Friday, May 17, 2013

Executive Summary

According to the second official Wikipedia Editor Survey conducted in December of 2011, women editors comprise only 9% of contributors to Wikipedia's “sum of all human knowledge”1. This significant lack of women and women's voices in the Wikipedia community has led to systemic bias towards male histories and culturally “masculine” knowledge (Bosch, 2012; Lam et al., 2011; Haralanova, 2012; Gardner, 2011; Potter, 2013; Walker, 2012; Wikimedia Meta-Wiki, 2013), and an editing environment that is often hostile and unwelcoming to women editors (Gardner, 2011; Lam et al., 2011; Wikimedia Meta-Wiki, 2013). The Wikipedia “gender gap”, as it has come to be known in Wikimedia circles, has increasingly become a large concern for the Wikimedia community, and a fair body of scholarly and non-scholarly work investigated and addressed the gender gap has materialized over the last few years.

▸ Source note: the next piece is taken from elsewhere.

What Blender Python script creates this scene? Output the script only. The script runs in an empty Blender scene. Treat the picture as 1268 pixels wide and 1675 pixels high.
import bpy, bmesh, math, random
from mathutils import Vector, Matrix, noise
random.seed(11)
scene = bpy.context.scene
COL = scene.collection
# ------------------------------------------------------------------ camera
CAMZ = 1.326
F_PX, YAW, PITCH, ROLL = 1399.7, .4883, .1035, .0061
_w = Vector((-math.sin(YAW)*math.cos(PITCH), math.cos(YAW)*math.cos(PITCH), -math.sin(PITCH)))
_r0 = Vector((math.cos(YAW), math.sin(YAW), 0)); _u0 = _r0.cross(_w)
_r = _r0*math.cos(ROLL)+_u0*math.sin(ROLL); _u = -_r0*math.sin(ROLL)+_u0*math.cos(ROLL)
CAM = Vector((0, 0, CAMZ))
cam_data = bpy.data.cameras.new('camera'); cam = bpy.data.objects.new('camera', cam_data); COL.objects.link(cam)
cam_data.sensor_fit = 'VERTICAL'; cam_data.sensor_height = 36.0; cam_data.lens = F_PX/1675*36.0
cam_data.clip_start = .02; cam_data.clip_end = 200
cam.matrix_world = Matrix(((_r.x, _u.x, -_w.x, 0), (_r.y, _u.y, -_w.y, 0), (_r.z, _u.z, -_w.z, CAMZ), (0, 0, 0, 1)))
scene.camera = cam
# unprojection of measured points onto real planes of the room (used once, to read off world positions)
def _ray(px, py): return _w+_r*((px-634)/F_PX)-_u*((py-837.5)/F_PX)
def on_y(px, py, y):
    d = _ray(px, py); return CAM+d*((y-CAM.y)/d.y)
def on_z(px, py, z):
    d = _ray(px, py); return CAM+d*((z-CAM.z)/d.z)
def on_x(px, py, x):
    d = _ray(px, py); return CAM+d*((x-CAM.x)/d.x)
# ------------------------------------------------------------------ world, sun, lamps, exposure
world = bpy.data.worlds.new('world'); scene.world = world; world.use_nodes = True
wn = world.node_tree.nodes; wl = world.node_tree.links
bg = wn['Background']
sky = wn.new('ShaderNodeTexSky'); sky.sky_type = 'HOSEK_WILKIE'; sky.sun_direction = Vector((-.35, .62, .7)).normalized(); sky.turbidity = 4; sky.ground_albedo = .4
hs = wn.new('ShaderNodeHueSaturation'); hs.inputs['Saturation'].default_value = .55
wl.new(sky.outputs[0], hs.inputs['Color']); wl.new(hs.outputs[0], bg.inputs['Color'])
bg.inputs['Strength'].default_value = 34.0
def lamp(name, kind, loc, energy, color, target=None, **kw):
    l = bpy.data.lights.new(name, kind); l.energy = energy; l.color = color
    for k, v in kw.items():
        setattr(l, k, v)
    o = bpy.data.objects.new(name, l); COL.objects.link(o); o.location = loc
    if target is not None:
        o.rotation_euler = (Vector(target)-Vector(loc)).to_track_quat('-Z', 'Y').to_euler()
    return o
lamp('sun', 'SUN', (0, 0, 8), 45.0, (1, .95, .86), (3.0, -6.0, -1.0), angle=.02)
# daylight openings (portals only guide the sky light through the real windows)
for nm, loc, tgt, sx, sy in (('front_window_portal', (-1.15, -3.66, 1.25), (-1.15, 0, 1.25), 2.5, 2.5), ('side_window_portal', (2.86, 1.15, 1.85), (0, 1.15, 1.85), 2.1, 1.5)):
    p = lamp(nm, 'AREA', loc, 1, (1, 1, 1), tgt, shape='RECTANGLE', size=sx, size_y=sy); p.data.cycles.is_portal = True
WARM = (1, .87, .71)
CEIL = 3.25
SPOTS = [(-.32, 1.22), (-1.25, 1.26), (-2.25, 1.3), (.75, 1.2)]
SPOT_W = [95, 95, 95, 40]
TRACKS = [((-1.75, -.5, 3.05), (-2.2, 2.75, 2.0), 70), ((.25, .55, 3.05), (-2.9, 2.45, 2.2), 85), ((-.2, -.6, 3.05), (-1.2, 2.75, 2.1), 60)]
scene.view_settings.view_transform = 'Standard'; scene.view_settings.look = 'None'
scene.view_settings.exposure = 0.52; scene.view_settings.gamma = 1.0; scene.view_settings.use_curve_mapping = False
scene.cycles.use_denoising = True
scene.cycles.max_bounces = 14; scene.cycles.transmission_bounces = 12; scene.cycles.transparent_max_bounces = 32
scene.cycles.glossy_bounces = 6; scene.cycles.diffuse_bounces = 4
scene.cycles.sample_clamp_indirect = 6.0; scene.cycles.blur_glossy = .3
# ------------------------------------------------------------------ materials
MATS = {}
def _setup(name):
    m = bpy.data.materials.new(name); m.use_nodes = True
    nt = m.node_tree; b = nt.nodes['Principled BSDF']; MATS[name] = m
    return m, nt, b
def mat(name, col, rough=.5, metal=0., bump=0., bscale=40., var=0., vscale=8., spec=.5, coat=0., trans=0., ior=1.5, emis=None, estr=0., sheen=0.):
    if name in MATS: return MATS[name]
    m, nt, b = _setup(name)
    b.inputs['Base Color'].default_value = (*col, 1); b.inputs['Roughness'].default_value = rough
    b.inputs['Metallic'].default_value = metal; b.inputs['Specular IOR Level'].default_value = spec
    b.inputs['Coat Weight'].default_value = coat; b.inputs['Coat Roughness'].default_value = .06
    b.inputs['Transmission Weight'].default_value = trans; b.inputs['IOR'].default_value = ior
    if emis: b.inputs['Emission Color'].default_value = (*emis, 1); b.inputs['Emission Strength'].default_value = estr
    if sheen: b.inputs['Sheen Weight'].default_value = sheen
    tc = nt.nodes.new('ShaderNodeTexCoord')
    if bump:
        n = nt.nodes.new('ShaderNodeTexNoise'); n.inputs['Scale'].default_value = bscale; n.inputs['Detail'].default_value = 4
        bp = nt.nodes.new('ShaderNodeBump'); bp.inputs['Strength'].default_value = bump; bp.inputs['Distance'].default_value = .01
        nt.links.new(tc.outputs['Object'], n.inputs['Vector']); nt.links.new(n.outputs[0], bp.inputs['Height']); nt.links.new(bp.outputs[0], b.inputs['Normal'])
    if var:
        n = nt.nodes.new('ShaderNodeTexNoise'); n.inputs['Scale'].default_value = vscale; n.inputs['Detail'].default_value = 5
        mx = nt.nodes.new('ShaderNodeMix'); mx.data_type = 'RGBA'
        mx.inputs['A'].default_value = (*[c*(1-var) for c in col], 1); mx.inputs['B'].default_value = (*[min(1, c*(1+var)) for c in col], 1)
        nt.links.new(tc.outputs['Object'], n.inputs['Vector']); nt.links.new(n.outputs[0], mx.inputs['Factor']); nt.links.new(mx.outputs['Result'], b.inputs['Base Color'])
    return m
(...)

However, as much of this research has been on the “general” Wikipedia editing community, the vast majority of the outputs and dialogue that have been generated by these endeavours revolves predominately around the experiences of Western women on the English-language Wikipedia, and there has been little to no discourse on the significantly larger gender gaps in editing communities in the developing world. 

According to the same Editor Survey of 2011, India's editing community is only 3% female, but there has been little discussion on mainstream Wikipedian forums on why the participation of women in India is markedly lower than that of the Wikipedian population on average. Further, no directed research of any kind has attempted investigate this phenomenon.

This research thesis will attempt to investigate the gender gap in the Wikipedia community in India through an exploration of the contextual nature of the real and perceived barriers that both editors and non-editors face to contributing to Wikipedia. It is my hope that this research helps to generate a deeper understanding of those obstacles that prevent Indian women from becoming editors as well as demonstrate that context-specific research is needed to better understand those barriers and challenges that are faced by women from different regional, linguistic and socio-cultural backgrounds.

This research study has three main objectives: to generate a better understanding of the demographic composition of the current editing community in India; to investigate the barriers and challenges that Indian women face to their participation in the editing of Wikipedia through the exploration of the experiences of women who are currently editors and the perceptions of female non-editors; and to determine whether the barriers and challenges identified by the research subjects are unique to both the lived experiences and realities to there woman as well as to the Indian context. The research has a fourth, more long-term research objective, to produce research outputs that can be used to increase the effectivity of initiatives aimed at developing the Wikipedia editing community in India, but this objective will be given less focus during the data-gathering process.

This study hopes to work with the following three populations of research subjects in order to gather the necessary data required to meet the needs of the research objectives: the Indian Wikipedia editors community, the female members of the editing community and a group of Indian women who do not currently edit Wikipedia (the specific group will be decided at a later date). Data will be gathered from the Indian Wikipedia editing community through an online demographic study and one-on-one or group interviews with female editors, and an online qualitative and quantitive questionnaire will be circulated to the community of non-editors. This mixed methodology will hopefully lead to the generation of a large pool of data with significant potential for astute and insightful analysis.

While the research aims to generate a context-specific understanding of the barriers and challenges experienced by Indian women, considering the tremendous degree of culture, ethnic, linguistic and socio-economic diversity found within the Indian population and the time and resource limitations of the project itself, this study cannot realistically produce a complete account of the barriers that any one group of Indian woman face to their participation in India, nor can it hope to generate a highly nuanced and sophisticated exploration of the complexities and causal mechanisms that contextualize those barriers within the Indian society. Instead, the goal of this research is to perform an initial exploration of the themes that characterize the gender gap in the Indian Wikipedia editor community in hopes that it will lead to the discovery of avenues for more focused research in the future.

As very little regional, population or even context-specific research on the gender gap in Wikipedia has been carried out, and no such research has been done on the Indian editor population, any attempts to address the gender gap in India, or indeed the gender gap in any editing population whose cultural, socio-economic and societal contexts differ from those of the Western, caucasian, English-speaking world, are at risk of reproducing and even further entrenching the patterns of exclusion that already characterize the Wikipedia editing communities. The outputs of this research will not only be useful in designing more effective, context-appropriate development projects for the Indian Wikipedia editor community—particularly initiatives that aim to bridge the gender gap—but will also help the Wikipedia community at large to better understand the complex nature of the gender gap, which will hopefully stimulate similar investigations in India and elsewhere.

1 This is an oft-quoted phrase originally coined by Jimmy Wales, a co-founder of Wikipedia. While it is not Wikipedia's official catchphrase, it is often used in reference to the online encyclopedia.